Après l’accord de Doha et la formation d’un gouvernement d’union nationale, l’exécutif décide de revenir officiellement à la règle du douzième provisoire. Mais le budget de 2005 ne suffit évidemment pas à couvrir les besoins de l’administration cinq ans plus tard. En 2010, le ministre Charbel Nahas avait chiffré les dépenses supplémentaires engagées par rapport aux crédits prévus en 2005 à 11 milliards de dollars. Selon lui, ce montant a atteint aujourd’hui plus de 65 milliards de dollars.
Les crédits additionnels permanents
Une partie de ces dépenses a été autorisée par le Parlement. À deux reprises, en 2012 puis en 2015, pour faire face à la forte hausse du nombre d’employés dans le secteur public, le gouvernement a obtenu l’ouverture de crédits supplémentaires à ceux du budget 2005 pour payer les salaires. Ces lois ont en principe une validité annuelle, mais le gouvernement n’a pas hésité à les soumettre, elles aussi, à la fameuse règle du douzième provisoire.
Pour les autres postes, en revanche, il a eu essentiellement recours aux avances du Trésor.
Les avances du Trésor pas remboursées
Ces procédures sont prévues pour permettre de débloquer des sommes pour le compte d’une administration à un moment donné, mais cette dernière doit ensuite la rembourser au Trésor, après avoir légitimé la dépense.
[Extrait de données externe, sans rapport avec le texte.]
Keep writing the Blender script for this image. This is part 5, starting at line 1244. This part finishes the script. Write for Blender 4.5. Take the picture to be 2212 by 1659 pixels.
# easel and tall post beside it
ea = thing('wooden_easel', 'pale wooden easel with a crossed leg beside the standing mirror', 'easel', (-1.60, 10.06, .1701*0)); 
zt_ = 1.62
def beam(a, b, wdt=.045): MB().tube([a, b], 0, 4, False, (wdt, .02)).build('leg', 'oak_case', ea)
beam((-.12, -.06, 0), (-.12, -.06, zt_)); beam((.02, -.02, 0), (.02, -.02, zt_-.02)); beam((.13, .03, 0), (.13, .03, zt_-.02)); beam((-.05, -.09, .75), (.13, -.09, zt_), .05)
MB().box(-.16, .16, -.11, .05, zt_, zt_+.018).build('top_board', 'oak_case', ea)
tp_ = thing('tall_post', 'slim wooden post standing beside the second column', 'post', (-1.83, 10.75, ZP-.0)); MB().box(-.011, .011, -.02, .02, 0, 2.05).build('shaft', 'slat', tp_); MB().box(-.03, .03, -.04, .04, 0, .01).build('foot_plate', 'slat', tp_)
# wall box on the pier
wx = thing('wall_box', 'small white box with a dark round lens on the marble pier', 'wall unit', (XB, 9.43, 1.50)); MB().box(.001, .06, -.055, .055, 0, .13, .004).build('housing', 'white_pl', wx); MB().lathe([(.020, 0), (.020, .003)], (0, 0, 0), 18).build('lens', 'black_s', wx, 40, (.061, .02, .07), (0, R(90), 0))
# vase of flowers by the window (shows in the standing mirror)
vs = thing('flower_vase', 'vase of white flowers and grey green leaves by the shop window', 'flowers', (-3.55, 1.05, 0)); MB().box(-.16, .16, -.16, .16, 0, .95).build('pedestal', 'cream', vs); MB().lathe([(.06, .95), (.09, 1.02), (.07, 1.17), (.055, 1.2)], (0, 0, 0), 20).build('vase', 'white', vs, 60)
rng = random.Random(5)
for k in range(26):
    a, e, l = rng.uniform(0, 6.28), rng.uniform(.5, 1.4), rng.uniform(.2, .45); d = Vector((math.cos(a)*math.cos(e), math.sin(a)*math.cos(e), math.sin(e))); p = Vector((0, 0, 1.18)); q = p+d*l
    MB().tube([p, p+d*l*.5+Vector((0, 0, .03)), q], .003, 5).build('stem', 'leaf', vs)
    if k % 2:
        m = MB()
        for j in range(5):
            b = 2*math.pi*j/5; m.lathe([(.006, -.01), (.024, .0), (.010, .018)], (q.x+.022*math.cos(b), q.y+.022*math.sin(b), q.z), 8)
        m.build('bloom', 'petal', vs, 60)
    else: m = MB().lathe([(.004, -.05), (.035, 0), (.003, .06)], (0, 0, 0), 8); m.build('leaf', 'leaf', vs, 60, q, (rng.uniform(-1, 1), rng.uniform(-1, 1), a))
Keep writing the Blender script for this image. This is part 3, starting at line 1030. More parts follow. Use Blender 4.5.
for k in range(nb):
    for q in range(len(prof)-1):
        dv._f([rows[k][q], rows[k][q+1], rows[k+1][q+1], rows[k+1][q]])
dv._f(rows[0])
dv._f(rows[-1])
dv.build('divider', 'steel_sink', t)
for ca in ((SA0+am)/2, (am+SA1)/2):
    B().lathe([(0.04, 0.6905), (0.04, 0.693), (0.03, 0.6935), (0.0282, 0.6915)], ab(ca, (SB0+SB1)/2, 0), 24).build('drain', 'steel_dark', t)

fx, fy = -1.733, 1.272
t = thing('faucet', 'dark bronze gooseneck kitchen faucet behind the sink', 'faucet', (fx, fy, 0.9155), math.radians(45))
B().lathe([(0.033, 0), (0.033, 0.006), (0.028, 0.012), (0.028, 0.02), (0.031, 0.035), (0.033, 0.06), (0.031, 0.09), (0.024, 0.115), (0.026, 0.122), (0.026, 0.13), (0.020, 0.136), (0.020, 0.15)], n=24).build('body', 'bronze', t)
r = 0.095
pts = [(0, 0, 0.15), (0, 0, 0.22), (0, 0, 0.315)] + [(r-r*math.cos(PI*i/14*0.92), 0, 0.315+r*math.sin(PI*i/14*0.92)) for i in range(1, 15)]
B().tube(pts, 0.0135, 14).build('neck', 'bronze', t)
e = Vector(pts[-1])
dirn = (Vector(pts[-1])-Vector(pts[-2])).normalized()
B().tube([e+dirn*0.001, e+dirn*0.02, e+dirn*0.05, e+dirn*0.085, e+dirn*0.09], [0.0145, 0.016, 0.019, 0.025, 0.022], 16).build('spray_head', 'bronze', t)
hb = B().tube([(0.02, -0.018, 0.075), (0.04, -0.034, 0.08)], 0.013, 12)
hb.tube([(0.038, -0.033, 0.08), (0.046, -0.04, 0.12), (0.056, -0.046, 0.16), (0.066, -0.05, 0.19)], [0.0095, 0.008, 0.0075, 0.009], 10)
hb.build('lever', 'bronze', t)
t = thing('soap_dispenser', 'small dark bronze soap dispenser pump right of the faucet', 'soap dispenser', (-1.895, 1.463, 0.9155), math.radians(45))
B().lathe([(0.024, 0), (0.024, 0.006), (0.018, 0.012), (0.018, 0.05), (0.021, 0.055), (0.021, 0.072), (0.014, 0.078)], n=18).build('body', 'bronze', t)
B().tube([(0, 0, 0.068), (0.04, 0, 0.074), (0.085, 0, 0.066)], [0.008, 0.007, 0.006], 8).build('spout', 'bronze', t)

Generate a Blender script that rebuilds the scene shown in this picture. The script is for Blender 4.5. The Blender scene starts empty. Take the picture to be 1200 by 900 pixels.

Selon la loi sur la comptabilité publique, « pour toute avance, un curateur est personnellement responsable de sa bonne utilisation sur ses propres deniers ». Ce dernier doit présenter « les pièces justificatives du règlement définitif de l’avance avant le 31 janvier de l'année suivante au plus tard ». Or selon le président de la commission parlementaire des Finances, à peine 4 % des avances accordées ont été remboursées, ce qui théoriquement engage la responsabilité personnelle des ministres concernés. À son arrivée au ministère des Finances en 2014, Ali Hassan Khalil avait lui-même dénoncé ces pratiques. Il était allé jusqu’à déclarer qu’elles étaient « contraires à la loi et légalement non couvertes, même si elles ont été motivées par les conjonctures exceptionnelles ou nécessaires ». Le vote d’un budget devrait enfin mettre fin à ces hérésies.